素直な人たちの物語を素直に読む時間。素直に心も痛むけど、素直に心温まる。 -
何が面白いのかさっぱり分からないのに、読んでいてとっても面白い。そんな作家小野寺さん。本作は「ひと」「まち」に続く作品で「いえ」です。「ひと」がスマッシュヒットになったので夢をもう一度っていう感じが否めないものの、やはりこの路線が一番いいなあ。
今回は妹と友人が付き合って、その後交通事故で妹が足に後遺症を負ったとしたら・・・。という大問題を軸に、いつもの普通の人たちがそれぞれに生活しているという非常に淡々とした物語。
ちなみに僕小野寺さんの本好きなので、次の作品に関わるものや人が出てきますので、お好きな人にはたまらないかと。
「ひと」の総菜屋さん、「まち」の主人公、「喰っちゃ寝て書いて」の作者が書いた本、「ホケツ!」の本、「ライフ」と「縁」も多分関係あると思うなあ。
ちょっと盛り込み過ぎではないかと思うものの、本筋に関わってくる訳では無いのでファンの密かな楽しみって感じですね。
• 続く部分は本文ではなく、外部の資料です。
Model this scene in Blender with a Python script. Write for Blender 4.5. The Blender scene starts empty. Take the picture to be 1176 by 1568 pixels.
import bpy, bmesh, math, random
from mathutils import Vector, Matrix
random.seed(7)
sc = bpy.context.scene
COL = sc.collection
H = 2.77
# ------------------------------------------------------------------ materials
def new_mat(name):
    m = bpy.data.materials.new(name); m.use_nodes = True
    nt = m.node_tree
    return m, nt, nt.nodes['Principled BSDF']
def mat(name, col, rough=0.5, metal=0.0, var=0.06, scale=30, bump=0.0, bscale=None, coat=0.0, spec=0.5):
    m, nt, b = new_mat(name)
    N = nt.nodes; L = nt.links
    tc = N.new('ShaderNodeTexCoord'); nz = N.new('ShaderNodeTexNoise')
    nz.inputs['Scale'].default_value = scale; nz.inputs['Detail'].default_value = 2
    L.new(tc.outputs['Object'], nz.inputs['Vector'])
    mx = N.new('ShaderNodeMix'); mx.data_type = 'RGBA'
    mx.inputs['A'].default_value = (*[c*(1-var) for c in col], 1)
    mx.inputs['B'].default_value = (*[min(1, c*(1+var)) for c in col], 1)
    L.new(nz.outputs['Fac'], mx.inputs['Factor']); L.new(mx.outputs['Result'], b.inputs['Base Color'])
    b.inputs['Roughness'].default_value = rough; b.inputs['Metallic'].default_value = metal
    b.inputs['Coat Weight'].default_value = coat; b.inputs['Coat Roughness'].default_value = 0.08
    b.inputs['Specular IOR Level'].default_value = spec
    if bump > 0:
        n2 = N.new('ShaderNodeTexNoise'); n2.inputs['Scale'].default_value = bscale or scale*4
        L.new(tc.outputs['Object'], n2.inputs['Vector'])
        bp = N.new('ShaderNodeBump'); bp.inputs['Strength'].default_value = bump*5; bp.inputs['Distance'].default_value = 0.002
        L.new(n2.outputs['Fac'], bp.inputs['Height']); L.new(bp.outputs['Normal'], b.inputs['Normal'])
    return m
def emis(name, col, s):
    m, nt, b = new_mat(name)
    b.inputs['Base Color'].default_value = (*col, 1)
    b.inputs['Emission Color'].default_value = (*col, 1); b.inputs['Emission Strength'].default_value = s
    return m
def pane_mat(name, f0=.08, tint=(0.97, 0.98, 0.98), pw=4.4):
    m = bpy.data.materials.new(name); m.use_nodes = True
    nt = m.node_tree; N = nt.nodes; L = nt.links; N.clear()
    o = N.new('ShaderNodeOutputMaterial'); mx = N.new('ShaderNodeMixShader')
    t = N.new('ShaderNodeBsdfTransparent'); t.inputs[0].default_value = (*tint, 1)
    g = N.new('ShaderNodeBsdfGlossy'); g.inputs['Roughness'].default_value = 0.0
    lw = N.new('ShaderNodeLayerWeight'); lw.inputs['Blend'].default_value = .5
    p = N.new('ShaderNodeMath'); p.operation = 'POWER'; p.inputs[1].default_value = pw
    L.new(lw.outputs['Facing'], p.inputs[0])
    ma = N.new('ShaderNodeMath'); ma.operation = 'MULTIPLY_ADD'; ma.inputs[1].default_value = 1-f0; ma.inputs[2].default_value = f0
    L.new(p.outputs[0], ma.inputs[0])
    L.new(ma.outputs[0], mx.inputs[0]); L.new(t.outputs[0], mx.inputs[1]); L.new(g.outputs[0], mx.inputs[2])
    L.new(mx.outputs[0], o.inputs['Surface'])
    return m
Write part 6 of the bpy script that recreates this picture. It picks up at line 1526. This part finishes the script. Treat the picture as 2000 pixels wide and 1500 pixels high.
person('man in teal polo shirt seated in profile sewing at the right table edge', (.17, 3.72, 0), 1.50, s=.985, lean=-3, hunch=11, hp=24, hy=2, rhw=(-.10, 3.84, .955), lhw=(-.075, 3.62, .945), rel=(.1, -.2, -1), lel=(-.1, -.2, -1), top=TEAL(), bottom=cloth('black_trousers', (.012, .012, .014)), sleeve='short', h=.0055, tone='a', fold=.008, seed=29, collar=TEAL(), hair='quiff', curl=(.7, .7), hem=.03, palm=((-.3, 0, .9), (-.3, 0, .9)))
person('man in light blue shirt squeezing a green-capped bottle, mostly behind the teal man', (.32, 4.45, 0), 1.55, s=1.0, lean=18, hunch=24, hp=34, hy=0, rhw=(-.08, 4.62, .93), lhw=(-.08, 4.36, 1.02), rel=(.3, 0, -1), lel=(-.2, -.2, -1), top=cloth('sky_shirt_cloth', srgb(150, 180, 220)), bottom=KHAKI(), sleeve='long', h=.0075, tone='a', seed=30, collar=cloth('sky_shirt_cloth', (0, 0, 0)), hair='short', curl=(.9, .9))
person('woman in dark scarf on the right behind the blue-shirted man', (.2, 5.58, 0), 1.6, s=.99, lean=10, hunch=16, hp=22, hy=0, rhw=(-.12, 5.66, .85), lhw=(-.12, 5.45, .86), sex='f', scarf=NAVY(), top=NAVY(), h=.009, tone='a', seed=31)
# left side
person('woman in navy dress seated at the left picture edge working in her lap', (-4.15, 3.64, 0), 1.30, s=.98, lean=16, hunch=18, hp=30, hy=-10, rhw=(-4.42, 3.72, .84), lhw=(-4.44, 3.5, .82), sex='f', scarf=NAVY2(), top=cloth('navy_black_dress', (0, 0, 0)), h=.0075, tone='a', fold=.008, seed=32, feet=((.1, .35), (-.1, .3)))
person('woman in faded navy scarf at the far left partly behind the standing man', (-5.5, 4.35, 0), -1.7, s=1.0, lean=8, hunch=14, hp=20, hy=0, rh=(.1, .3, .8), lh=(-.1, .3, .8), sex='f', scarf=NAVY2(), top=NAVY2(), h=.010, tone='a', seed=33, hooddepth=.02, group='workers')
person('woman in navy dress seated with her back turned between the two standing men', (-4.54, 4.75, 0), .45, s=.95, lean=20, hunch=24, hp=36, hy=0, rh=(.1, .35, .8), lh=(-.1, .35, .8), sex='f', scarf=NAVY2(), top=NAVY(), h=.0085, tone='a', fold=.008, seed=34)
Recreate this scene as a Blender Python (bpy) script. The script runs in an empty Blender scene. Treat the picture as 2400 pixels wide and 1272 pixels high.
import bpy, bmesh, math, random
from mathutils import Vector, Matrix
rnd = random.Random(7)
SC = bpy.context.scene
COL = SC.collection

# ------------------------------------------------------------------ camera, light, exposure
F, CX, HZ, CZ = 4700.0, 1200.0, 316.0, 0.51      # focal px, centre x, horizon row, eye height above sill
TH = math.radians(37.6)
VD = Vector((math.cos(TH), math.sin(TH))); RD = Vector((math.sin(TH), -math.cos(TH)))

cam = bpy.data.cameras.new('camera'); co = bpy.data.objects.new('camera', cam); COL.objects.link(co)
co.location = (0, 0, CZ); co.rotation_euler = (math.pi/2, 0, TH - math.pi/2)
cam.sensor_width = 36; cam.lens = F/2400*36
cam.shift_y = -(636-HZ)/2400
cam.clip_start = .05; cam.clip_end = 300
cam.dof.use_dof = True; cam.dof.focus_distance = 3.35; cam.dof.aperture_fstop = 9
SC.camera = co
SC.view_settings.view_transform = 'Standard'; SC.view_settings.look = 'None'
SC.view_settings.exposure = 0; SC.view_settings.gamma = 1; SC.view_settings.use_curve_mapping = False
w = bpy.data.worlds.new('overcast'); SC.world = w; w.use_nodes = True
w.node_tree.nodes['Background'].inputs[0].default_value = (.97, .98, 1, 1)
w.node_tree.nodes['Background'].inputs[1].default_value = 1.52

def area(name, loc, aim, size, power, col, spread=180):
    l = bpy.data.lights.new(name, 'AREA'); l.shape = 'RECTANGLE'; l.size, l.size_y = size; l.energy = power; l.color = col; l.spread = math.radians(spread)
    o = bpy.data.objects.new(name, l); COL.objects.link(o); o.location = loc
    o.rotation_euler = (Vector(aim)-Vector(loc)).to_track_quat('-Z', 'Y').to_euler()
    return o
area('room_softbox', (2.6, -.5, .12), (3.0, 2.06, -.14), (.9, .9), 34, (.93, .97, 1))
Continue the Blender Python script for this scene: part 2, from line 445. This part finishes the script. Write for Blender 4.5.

そして話としては人と人の関係は、許し許されで一遍通りではないよなあと感じさせられました。色々な鬱屈はみんなあるけれど、しっかり向き合うと皆それぞれ一生懸命生きているだけなんだと。これ大人になると結構感じる事で、決してきれいごとという訳でもないと思います。やはり人の心情を細かく書くの上手いなあ。文学的には書き過ぎなのかもしれないけれど。